I hope everyone makes an original name tag for the March 17th meeting so I can really begin to recall and retain some of those names.
Maybe in time I can do a smaller one but the embroidery dictated the size of this name tag. Thanks to Anjeanette for the link to her Pinterest bulletin board for the quilty name tags ideas.

Saturday, February 2, 2013

Shoofly quilt is finally revealed




This has been a fun quilt inspired by an old one in a book and my friend Jason Alexanders the potter's gift of some old fabrics. The two dark plaids of green and blue were my favorites from his old clothes and I set to work right off making this cool block my book calls shoofly. I see other quilts look different with the same name so I guess it is an open title. These half triangle squares are the key and that is what I wanted to practice and this old quilt caught my eye in the book. What ever you call it, I like it and set to work making the blocks and found I had enough fabric to stretch it out to make a nice sized nap quilt. 39 x73.5 inches

Antique quilt from 520 Quick and Easy Patchwork Designs by Kei Kobayashi ©1993
this is the quilt folded to consider the binding fabric hanging on my design wall

working on embroidering a label
boxed the embroidery in a frame for the orange back! 

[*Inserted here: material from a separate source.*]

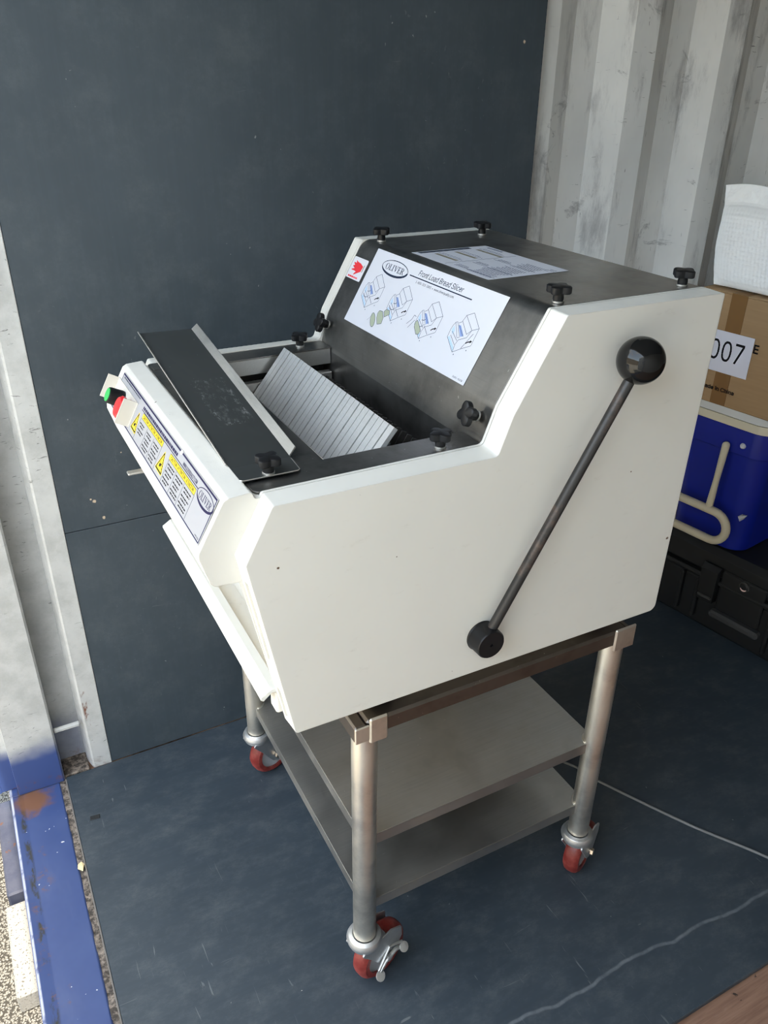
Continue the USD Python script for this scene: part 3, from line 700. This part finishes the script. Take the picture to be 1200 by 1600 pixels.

completed the navy blue plaid binding by hand last night 

on the wall with the label showing

Three orange stripes progress across the field of shoofly diamonds  


I asked for advice about the background on this project and got a bunch of different answers. Yellow, Orange, Blue were all popular but somehow I decided early on that I wanted to pair these masculine dark plaids with a darkish neutral pebble print that look gray. Then the orange diagonal stripes were inserted to give a break in the traditional pattern. I also played with the thinnest stripe when I discovered I could not add a strip that ran from side to bottom without planning it ahead of time. I learned again that a wide strip inserted in the diagonal from side to bottom causes the edges to bump out the width of the strip and no longer meet up with the sides. It would have to be planned ahead to keep the edges even.  So I folded this little strip in half and sewed it in like a ribbon. Later I added a piece of cording to round it giving the top a play thing raised up from the surface to fondle. 
Once the top was done I went shopping for a dark backing fabric with my mother. We couldn't find one that suited my vision until we switched course and discovered the bright orange circle print fabric which happened to be on sale for 60% discount! I knew right away that this was the right choice for backing my plaids and pebbles Shoofly quilt.

notice the orange quilting threads in the gray blocks?
I used orange thread in my feather weight sewing machine, quilting in diagonal lines to match the 45ยบ angles of the orange stripes.  I am looking forward to washing it to see it crinkle up and soften for use on these cold winter days ahead. Ground hog says spring is coming sooner than usual this morning he didn't see his shadow!